### What to work on
In the lines below, how many hold the word "scene"? Answer only with the number.

### Given information
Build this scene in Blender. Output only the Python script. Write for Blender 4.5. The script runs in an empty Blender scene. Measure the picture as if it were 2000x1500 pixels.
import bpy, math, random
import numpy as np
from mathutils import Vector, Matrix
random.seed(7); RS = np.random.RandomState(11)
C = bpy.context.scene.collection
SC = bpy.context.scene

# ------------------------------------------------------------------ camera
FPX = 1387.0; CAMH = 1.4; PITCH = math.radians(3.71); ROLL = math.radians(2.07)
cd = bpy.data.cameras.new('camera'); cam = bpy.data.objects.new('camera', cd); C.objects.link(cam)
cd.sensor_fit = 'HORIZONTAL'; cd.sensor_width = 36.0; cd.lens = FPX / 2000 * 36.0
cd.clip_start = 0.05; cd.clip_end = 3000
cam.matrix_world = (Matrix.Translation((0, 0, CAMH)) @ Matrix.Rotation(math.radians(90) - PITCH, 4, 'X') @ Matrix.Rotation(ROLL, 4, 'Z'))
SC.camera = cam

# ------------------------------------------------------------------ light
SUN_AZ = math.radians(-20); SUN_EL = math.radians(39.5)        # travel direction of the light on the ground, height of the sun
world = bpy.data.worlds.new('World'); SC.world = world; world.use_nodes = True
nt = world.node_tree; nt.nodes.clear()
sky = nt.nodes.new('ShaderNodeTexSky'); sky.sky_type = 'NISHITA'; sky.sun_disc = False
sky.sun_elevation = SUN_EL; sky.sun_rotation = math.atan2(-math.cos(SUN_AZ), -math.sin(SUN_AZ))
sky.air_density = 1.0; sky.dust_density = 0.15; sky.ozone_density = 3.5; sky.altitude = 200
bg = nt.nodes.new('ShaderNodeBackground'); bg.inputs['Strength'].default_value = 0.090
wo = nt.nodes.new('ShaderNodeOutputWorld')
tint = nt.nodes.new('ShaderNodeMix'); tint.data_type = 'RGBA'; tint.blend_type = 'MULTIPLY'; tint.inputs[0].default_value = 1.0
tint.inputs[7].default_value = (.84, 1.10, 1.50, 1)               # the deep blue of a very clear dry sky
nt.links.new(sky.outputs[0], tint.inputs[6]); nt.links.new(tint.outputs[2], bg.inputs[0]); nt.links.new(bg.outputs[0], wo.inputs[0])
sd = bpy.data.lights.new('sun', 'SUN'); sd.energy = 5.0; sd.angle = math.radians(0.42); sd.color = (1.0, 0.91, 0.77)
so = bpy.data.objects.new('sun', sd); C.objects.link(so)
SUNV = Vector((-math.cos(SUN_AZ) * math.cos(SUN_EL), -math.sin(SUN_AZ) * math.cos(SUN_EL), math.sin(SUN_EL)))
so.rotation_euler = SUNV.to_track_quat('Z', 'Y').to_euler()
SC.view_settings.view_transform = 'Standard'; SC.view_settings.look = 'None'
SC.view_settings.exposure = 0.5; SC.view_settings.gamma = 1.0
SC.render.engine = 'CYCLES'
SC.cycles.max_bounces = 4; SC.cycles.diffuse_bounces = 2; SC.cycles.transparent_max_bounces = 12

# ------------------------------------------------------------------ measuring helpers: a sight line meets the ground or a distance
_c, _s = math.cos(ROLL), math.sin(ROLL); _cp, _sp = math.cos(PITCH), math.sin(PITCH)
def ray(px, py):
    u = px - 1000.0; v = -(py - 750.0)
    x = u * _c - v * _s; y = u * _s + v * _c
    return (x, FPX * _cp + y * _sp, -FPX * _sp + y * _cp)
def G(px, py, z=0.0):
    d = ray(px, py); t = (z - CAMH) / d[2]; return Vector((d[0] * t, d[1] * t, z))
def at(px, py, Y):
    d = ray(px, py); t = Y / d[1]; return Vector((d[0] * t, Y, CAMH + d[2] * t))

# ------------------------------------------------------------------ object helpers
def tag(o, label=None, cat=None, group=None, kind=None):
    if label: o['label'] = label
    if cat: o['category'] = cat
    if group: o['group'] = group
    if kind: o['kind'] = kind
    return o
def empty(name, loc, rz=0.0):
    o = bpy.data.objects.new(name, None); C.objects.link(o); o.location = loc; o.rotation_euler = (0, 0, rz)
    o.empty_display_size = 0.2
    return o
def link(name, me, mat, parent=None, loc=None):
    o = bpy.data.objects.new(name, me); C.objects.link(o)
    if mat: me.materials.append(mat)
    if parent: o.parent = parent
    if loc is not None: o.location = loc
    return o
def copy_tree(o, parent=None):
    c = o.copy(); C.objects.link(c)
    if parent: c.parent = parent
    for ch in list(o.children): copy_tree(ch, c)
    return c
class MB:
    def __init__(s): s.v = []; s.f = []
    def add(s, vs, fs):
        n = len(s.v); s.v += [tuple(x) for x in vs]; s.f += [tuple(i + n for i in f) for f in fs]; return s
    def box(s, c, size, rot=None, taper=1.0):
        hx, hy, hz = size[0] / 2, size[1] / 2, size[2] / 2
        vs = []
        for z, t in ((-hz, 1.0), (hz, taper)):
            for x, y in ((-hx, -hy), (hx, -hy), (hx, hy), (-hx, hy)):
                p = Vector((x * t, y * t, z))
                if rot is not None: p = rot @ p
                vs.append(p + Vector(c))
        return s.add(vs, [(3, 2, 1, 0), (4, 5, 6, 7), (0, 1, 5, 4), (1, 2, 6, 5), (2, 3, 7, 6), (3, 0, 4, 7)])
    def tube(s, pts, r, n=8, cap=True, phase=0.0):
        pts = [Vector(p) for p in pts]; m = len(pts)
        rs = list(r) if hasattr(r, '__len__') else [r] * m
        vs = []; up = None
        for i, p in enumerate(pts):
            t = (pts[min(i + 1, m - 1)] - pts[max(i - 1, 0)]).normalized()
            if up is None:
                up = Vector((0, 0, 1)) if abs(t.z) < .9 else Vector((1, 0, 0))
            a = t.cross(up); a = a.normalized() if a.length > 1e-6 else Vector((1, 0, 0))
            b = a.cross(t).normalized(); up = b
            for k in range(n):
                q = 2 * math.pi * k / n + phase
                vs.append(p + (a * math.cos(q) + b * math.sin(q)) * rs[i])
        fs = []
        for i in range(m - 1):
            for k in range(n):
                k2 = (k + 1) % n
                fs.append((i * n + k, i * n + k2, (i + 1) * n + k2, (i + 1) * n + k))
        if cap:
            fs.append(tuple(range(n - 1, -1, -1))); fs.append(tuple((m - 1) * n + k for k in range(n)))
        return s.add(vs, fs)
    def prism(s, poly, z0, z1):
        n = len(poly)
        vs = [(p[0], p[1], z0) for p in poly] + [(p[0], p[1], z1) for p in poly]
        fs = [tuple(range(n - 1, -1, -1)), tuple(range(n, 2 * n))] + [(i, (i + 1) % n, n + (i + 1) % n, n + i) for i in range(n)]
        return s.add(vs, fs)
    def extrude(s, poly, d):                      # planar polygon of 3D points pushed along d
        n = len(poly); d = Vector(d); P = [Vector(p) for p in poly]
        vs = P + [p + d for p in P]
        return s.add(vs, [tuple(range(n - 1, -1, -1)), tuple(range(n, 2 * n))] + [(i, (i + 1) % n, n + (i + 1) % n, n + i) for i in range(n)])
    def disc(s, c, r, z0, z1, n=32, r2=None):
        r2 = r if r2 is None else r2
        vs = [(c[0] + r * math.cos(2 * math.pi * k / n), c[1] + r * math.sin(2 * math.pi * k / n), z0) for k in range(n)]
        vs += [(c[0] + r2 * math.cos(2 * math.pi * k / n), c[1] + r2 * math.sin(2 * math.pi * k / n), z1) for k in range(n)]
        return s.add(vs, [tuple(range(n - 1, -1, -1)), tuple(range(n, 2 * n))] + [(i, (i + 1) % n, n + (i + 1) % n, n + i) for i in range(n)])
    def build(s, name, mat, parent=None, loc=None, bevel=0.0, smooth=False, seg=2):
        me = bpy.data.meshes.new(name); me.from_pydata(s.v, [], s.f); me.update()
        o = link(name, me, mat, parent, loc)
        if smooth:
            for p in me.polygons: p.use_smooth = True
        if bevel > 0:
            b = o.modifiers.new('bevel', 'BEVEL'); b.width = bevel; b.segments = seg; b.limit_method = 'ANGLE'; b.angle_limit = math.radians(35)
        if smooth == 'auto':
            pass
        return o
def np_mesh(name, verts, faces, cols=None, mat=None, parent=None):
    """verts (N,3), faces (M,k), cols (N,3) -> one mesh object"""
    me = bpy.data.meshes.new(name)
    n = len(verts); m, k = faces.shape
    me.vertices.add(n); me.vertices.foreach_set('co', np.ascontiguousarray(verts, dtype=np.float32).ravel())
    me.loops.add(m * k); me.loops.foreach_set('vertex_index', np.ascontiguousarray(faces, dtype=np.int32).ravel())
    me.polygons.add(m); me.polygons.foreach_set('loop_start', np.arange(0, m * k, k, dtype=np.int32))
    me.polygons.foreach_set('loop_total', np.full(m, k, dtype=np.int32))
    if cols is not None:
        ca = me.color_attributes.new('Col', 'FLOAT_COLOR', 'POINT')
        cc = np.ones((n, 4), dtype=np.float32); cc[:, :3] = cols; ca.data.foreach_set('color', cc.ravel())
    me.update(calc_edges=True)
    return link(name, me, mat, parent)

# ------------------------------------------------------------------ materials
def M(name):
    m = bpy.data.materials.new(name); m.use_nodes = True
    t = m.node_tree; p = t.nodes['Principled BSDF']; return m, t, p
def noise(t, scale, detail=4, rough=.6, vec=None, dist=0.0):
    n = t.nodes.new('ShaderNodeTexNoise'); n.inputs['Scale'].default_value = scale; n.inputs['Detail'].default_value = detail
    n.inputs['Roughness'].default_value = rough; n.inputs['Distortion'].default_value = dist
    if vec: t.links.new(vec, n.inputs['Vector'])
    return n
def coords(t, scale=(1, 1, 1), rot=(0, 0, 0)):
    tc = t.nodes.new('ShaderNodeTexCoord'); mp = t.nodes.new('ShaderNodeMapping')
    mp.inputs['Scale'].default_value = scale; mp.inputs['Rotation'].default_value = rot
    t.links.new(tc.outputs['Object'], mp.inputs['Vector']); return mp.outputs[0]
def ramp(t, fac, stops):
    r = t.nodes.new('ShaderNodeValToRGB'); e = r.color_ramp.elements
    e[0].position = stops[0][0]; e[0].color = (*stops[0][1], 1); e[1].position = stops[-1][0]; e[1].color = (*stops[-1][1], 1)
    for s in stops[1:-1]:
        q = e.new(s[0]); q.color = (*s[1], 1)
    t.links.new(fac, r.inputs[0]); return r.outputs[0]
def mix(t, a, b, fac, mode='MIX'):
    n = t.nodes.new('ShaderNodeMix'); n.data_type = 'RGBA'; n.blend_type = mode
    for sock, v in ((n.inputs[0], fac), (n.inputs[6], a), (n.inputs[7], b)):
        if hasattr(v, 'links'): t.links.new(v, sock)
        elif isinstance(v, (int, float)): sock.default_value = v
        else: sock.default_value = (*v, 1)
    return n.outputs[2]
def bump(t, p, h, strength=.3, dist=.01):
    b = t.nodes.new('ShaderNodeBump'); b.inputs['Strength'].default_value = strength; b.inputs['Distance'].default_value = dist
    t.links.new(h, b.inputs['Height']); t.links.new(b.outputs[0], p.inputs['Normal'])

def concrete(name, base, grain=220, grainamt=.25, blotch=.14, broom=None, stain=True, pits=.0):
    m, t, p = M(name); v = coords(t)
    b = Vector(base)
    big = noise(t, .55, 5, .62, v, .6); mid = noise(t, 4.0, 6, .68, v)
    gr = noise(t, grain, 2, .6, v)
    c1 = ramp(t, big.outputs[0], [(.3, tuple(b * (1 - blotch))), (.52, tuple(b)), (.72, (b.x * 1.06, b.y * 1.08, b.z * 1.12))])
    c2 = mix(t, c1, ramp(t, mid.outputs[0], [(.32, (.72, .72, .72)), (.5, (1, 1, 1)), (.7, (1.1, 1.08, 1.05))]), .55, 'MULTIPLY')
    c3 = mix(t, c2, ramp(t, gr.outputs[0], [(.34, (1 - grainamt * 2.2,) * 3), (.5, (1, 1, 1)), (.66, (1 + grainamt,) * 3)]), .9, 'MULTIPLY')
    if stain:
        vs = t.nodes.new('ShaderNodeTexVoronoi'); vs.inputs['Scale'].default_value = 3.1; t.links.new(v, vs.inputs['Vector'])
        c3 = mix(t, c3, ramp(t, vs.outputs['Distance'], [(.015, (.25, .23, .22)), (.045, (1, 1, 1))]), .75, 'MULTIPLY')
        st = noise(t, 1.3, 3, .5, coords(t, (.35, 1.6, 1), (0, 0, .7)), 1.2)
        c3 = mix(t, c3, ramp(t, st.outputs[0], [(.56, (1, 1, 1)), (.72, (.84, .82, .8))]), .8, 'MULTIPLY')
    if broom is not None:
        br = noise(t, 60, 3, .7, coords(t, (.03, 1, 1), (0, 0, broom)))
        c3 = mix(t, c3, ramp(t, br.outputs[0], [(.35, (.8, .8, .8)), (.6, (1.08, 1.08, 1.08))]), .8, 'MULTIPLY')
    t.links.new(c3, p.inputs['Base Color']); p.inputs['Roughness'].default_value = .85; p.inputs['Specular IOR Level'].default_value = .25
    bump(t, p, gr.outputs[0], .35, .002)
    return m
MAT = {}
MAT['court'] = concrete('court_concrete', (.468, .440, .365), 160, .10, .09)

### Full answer
3